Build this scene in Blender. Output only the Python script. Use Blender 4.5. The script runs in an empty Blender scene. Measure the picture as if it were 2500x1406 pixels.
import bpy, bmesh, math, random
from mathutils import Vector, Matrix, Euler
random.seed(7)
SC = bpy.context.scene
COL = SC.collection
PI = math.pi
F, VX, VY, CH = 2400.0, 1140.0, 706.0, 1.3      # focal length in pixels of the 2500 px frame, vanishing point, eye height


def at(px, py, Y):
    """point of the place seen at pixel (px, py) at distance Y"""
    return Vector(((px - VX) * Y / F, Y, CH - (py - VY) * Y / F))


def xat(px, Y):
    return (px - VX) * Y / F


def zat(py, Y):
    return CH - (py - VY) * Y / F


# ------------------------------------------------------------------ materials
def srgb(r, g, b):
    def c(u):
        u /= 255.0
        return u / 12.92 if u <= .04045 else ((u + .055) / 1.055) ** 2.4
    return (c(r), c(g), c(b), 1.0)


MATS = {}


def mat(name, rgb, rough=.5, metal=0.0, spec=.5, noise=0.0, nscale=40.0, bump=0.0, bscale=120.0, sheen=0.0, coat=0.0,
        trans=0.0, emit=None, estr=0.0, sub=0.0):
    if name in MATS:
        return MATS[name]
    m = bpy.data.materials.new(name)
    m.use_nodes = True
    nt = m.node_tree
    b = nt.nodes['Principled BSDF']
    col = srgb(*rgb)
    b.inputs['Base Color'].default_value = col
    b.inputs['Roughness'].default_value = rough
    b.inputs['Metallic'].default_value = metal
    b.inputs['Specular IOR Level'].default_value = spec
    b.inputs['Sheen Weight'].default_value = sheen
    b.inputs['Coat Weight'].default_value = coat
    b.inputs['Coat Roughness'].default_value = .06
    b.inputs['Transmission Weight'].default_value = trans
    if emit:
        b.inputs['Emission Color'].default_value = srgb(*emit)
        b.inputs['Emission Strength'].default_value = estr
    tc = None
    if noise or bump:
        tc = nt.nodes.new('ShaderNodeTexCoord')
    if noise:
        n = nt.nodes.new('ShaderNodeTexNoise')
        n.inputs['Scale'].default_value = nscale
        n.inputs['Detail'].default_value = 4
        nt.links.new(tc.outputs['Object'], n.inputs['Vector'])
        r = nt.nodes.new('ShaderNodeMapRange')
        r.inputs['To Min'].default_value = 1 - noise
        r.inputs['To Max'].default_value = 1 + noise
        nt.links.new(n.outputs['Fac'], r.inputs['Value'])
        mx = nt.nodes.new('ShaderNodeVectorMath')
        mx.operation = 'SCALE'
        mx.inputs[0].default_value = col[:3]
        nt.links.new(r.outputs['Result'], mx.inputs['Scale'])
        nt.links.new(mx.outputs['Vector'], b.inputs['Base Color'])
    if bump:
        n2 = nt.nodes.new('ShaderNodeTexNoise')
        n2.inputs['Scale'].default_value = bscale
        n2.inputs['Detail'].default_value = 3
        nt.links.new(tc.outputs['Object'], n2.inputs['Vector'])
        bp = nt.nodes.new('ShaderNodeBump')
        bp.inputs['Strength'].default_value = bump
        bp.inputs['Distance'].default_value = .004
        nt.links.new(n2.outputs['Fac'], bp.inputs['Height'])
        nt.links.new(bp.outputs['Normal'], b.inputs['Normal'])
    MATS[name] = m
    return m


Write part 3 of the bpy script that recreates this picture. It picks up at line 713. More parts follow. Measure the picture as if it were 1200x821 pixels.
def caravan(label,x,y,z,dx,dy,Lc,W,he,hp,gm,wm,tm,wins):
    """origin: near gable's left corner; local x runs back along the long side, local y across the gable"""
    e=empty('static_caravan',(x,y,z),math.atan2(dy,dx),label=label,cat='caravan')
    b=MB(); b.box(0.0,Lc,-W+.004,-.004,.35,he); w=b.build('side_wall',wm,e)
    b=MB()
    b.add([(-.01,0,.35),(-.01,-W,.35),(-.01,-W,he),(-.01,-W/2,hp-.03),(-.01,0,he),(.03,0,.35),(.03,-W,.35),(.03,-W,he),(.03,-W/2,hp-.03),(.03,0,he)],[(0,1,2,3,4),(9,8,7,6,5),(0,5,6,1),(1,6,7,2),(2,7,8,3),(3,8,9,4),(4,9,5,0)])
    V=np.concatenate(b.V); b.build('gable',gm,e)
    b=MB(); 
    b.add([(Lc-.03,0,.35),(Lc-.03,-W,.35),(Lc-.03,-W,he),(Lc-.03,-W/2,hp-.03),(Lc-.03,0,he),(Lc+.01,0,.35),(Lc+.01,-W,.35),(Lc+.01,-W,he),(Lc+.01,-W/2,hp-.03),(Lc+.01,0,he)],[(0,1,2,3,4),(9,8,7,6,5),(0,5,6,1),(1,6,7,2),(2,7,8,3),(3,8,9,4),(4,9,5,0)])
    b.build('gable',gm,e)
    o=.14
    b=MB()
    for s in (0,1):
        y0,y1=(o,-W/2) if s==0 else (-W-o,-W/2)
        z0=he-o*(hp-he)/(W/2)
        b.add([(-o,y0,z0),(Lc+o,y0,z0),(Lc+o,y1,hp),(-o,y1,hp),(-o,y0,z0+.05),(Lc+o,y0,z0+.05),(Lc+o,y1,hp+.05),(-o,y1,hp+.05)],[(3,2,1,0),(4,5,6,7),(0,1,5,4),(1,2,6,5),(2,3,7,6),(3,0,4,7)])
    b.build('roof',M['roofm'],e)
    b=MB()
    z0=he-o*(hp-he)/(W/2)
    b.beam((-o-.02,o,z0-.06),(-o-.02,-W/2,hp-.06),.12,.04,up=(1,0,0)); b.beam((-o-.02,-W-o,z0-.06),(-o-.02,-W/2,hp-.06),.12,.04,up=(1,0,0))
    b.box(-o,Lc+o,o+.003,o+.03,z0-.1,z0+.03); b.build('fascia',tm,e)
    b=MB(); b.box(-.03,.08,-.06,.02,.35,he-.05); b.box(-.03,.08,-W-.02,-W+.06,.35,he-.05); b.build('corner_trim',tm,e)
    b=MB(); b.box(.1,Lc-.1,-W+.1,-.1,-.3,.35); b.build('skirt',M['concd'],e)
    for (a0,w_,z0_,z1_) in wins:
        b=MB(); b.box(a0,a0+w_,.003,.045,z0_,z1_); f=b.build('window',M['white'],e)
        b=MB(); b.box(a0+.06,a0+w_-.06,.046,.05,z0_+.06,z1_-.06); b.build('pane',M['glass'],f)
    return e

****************

• [Stated task]: From the data above, gather every line that includes the word "scene".

• [Solution for this problem]:
Build this scene in Blender. Output only the Python script. Use Blender 4.5. The script runs in an empty Blender scene. Measure the picture as if it were 2500x1406 pixels.
SC = bpy.context.scene